*** Data provided
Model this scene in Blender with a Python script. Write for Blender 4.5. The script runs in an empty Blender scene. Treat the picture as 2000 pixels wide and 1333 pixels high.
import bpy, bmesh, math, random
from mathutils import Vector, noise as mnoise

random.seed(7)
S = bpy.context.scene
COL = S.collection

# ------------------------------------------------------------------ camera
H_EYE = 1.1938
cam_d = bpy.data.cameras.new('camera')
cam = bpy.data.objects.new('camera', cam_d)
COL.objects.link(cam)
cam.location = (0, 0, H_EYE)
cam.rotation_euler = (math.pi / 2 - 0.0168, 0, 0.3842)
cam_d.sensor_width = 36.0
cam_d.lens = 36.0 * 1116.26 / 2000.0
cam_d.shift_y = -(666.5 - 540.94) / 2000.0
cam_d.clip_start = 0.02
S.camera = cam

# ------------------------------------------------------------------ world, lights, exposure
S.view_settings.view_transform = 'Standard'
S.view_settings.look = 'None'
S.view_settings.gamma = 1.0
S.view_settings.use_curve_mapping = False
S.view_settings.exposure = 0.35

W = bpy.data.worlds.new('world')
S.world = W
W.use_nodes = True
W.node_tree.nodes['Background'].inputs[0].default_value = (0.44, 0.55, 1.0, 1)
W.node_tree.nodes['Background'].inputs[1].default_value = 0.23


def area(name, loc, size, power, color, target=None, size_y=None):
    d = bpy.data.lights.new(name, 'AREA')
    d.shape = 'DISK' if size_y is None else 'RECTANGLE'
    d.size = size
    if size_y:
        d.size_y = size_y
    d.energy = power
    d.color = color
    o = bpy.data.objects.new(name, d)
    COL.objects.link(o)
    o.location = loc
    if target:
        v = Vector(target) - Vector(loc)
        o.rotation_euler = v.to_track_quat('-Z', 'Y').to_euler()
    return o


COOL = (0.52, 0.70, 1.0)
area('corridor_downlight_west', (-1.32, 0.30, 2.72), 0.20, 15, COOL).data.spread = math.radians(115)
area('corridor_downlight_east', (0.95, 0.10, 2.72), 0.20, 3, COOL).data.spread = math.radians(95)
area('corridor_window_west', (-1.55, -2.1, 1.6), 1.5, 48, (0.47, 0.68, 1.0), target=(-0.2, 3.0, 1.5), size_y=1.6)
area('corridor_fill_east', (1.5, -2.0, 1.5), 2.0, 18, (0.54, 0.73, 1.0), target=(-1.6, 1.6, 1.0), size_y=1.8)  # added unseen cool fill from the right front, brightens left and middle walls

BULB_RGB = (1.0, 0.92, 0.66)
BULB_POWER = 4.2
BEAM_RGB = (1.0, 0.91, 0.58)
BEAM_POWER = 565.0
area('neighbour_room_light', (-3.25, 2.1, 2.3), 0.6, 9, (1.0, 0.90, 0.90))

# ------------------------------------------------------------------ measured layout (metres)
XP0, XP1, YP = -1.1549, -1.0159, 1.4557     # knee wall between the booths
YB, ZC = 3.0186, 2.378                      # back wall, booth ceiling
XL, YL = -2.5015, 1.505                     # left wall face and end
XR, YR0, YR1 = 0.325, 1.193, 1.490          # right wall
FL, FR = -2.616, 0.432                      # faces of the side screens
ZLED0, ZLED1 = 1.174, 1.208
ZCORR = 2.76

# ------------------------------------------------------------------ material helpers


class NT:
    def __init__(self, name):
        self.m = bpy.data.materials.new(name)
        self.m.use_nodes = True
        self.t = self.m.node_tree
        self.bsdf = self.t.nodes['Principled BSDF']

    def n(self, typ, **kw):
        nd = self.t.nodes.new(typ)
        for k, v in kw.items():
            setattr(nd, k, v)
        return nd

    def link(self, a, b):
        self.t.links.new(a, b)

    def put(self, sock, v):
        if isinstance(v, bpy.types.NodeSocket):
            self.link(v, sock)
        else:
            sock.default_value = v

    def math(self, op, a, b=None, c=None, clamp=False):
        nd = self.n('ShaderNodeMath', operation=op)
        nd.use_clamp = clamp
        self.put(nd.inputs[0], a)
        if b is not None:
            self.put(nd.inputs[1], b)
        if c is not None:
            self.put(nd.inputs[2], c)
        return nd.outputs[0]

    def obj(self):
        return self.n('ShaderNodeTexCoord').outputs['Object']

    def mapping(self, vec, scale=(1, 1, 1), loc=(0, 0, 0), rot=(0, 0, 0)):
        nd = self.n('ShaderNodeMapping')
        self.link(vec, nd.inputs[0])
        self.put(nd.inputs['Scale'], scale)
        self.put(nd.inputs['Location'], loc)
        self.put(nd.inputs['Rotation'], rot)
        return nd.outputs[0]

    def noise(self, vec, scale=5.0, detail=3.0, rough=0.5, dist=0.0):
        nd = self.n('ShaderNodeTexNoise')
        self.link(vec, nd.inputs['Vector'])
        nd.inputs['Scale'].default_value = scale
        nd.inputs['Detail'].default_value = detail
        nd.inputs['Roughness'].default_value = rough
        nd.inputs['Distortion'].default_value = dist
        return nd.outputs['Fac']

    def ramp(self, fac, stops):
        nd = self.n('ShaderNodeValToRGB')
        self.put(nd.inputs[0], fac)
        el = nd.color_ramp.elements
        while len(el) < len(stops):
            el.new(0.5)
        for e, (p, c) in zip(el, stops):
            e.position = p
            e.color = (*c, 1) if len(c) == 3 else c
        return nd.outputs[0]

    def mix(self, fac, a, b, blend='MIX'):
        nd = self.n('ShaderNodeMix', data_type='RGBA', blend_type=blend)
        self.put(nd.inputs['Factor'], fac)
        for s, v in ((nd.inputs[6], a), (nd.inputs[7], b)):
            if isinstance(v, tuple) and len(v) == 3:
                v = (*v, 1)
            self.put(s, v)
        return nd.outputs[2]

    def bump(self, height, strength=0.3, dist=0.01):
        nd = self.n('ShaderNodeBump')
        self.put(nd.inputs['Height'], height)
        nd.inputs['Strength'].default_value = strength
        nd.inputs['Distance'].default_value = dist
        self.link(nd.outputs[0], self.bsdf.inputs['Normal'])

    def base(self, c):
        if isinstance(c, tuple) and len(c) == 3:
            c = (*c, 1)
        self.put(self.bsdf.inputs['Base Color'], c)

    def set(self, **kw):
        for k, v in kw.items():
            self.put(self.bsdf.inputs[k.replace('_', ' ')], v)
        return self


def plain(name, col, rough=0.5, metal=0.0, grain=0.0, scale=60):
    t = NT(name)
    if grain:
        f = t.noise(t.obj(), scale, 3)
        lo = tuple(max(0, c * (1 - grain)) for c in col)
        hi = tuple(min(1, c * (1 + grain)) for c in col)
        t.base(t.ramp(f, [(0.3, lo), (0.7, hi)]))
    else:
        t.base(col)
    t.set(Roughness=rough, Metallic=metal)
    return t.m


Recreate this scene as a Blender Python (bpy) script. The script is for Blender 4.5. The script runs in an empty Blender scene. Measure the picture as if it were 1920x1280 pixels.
******
Task objective: Write out word for word only the lines from the start of the entries down to the line with "COL = S.collection", please, including both ends.

Complete response:
Model this scene in Blender with a Python script. Write for Blender 4.5. The script runs in an empty Blender scene. Treat the picture as 2000 pixels wide and 1333 pixels high.
import bpy, bmesh, math, random
from mathutils import Vector, noise as mnoise

random.seed(7)
S = bpy.context.scene
COL = S.collection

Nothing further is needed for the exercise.